• [INSTRUCTION]:
Exactly the lines from the start of the data through the line containing "X(552, 576.5, 432.5, 'cream" should be output, with both ends kept and nothing added.

(Records from a data source)
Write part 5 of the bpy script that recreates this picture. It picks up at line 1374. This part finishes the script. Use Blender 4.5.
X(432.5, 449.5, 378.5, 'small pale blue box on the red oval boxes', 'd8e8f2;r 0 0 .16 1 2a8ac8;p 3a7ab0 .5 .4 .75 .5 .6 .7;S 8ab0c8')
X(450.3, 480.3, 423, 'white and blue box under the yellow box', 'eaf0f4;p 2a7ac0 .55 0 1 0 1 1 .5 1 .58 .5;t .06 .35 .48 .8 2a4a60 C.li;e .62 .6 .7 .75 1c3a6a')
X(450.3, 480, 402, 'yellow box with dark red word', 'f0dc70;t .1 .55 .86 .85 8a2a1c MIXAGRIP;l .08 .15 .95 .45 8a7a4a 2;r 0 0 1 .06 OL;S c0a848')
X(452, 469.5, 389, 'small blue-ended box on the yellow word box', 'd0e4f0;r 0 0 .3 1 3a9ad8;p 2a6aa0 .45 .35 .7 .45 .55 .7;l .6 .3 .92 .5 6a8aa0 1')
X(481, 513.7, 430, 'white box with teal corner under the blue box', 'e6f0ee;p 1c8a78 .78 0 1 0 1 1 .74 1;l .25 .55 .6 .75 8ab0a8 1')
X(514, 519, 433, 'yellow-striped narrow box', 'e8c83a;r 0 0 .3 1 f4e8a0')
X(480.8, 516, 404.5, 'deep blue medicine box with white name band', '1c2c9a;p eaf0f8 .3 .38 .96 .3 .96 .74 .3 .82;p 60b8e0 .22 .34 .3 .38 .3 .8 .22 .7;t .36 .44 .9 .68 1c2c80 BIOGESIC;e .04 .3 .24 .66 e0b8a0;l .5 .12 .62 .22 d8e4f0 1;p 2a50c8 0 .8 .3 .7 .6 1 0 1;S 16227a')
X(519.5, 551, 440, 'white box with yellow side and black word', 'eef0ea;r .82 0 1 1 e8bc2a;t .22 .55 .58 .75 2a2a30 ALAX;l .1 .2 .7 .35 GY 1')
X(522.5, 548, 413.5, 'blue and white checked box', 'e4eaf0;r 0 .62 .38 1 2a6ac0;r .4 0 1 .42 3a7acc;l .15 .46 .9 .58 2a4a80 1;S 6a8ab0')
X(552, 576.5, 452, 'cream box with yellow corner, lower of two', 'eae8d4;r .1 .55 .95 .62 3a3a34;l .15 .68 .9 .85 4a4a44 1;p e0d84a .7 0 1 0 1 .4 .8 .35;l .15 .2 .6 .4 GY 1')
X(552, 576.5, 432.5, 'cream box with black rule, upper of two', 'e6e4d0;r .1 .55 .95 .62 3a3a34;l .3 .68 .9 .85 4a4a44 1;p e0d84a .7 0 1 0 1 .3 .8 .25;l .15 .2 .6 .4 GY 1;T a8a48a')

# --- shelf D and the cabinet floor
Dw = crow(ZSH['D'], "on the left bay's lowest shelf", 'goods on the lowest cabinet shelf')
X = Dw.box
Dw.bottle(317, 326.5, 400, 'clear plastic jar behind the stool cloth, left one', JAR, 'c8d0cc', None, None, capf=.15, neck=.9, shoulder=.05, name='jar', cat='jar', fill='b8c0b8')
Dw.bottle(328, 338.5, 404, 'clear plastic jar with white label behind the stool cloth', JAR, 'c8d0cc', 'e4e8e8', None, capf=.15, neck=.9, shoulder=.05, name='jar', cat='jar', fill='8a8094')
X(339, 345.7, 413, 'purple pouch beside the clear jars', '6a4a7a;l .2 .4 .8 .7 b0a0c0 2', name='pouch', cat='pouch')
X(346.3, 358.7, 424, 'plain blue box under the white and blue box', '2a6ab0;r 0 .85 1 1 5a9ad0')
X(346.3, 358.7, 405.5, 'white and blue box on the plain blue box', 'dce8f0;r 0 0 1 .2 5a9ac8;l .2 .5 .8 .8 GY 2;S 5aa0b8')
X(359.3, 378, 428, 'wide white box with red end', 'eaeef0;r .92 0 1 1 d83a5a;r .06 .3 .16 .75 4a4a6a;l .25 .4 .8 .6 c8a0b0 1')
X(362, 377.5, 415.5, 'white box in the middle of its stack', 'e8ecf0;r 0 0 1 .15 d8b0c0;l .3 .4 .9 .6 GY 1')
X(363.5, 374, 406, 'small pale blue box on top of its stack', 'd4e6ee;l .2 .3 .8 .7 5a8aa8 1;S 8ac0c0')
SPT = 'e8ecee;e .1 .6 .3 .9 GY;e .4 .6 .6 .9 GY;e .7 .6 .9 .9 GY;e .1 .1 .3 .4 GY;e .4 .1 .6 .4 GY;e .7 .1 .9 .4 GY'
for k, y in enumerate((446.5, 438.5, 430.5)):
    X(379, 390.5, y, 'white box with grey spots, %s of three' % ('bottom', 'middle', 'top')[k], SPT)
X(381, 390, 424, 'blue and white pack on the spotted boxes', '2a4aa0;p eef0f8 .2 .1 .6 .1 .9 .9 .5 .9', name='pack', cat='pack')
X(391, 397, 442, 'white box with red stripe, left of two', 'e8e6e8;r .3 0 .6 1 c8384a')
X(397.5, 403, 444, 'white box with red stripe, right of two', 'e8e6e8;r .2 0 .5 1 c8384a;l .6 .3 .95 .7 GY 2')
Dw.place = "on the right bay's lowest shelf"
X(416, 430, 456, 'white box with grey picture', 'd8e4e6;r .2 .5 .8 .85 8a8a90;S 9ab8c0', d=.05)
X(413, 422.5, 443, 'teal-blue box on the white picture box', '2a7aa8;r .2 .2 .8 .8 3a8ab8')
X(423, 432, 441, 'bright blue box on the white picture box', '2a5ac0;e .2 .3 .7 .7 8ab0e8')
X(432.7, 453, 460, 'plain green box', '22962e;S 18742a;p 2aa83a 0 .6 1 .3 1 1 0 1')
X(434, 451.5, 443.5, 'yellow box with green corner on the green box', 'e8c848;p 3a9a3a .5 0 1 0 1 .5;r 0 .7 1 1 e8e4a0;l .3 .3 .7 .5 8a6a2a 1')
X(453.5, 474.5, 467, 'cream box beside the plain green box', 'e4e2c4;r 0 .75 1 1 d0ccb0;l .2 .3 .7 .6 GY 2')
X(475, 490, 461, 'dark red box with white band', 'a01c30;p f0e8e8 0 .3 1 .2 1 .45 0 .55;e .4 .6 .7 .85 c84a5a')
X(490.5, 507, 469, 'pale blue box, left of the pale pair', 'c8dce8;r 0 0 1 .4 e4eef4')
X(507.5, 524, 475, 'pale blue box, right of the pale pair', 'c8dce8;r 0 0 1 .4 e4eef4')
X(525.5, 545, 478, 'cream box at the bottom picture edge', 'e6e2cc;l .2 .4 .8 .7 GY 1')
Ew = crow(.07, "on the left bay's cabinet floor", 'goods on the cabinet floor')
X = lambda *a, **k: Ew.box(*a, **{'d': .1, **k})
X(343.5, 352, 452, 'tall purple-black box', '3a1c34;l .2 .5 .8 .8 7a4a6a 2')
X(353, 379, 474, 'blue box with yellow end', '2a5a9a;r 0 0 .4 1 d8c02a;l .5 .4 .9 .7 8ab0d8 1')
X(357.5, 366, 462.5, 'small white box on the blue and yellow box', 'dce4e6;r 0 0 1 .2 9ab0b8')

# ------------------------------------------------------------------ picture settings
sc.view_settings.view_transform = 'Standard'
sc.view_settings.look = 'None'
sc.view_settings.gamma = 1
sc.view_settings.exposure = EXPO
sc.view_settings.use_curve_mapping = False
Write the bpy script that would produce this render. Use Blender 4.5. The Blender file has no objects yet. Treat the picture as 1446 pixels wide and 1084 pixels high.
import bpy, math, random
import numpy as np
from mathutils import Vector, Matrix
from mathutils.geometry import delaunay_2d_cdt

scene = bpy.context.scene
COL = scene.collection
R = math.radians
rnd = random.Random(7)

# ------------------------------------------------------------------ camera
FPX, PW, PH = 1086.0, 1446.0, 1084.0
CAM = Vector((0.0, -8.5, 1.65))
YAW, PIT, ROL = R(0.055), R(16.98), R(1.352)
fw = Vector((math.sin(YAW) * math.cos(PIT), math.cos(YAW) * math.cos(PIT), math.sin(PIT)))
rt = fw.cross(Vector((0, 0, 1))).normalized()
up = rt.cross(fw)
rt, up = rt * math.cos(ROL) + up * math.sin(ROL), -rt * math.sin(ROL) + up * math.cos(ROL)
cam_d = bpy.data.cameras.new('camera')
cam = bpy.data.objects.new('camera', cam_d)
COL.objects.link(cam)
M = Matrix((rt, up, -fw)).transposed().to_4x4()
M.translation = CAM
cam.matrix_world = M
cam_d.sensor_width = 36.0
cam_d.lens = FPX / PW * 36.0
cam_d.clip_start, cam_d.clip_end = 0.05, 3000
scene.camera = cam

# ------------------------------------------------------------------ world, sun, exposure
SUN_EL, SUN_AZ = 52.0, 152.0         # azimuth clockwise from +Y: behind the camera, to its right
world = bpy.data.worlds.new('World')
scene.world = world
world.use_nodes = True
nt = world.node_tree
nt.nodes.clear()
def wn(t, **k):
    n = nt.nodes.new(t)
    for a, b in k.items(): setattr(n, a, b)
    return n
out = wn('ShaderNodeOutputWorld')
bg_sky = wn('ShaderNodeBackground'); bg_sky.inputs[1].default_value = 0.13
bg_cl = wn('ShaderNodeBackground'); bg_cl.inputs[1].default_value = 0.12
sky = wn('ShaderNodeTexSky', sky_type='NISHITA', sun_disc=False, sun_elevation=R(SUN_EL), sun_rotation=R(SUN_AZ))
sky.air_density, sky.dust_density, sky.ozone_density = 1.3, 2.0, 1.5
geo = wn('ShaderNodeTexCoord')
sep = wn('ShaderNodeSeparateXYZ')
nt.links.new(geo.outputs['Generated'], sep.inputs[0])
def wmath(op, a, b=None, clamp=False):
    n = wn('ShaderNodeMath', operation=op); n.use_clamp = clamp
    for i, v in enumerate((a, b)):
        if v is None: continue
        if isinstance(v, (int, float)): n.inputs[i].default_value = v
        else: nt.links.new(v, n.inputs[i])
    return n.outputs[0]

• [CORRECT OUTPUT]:
Write part 5 of the bpy script that recreates this picture. It picks up at line 1374. This part finishes the script. Use Blender 4.5.
X(432.5, 449.5, 378.5, 'small pale blue box on the red oval boxes', 'd8e8f2;r 0 0 .16 1 2a8ac8;p 3a7ab0 .5 .4 .75 .5 .6 .7;S 8ab0c8')
X(450.3, 480.3, 423, 'white and blue box under the yellow box', 'eaf0f4;p 2a7ac0 .55 0 1 0 1 1 .5 1 .58 .5;t .06 .35 .48 .8 2a4a60 C.li;e .62 .6 .7 .75 1c3a6a')
X(450.3, 480, 402, 'yellow box with dark red word', 'f0dc70;t .1 .55 .86 .85 8a2a1c MIXAGRIP;l .08 .15 .95 .45 8a7a4a 2;r 0 0 1 .06 OL;S c0a848')
X(452, 469.5, 389, 'small blue-ended box on the yellow word box', 'd0e4f0;r 0 0 .3 1 3a9ad8;p 2a6aa0 .45 .35 .7 .45 .55 .7;l .6 .3 .92 .5 6a8aa0 1')
X(481, 513.7, 430, 'white box with teal corner under the blue box', 'e6f0ee;p 1c8a78 .78 0 1 0 1 1 .74 1;l .25 .55 .6 .75 8ab0a8 1')
X(514, 519, 433, 'yellow-striped narrow box', 'e8c83a;r 0 0 .3 1 f4e8a0')
X(480.8, 516, 404.5, 'deep blue medicine box with white name band', '1c2c9a;p eaf0f8 .3 .38 .96 .3 .96 .74 .3 .82;p 60b8e0 .22 .34 .3 .38 .3 .8 .22 .7;t .36 .44 .9 .68 1c2c80 BIOGESIC;e .04 .3 .24 .66 e0b8a0;l .5 .12 .62 .22 d8e4f0 1;p 2a50c8 0 .8 .3 .7 .6 1 0 1;S 16227a')
X(519.5, 551, 440, 'white box with yellow side and black word', 'eef0ea;r .82 0 1 1 e8bc2a;t .22 .55 .58 .75 2a2a30 ALAX;l .1 .2 .7 .35 GY 1')
X(522.5, 548, 413.5, 'blue and white checked box', 'e4eaf0;r 0 .62 .38 1 2a6ac0;r .4 0 1 .42 3a7acc;l .15 .46 .9 .58 2a4a80 1;S 6a8ab0')
X(552, 576.5, 452, 'cream box with yellow corner, lower of two', 'eae8d4;r .1 .55 .95 .62 3a3a34;l .15 .68 .9 .85 4a4a44 1;p e0d84a .7 0 1 0 1 .4 .8 .35;l .15 .2 .6 .4 GY 1')
X(552, 576.5, 432.5, 'cream box with black rule, upper of two', 'e6e4d0;r .1 .55 .95 .62 3a3a34;l .3 .68 .9 .85 4a4a44 1;p e0d84a .7 0 1 0 1 .3 .8 .25;l .15 .2 .6 .4 GY 1;T a8a48a')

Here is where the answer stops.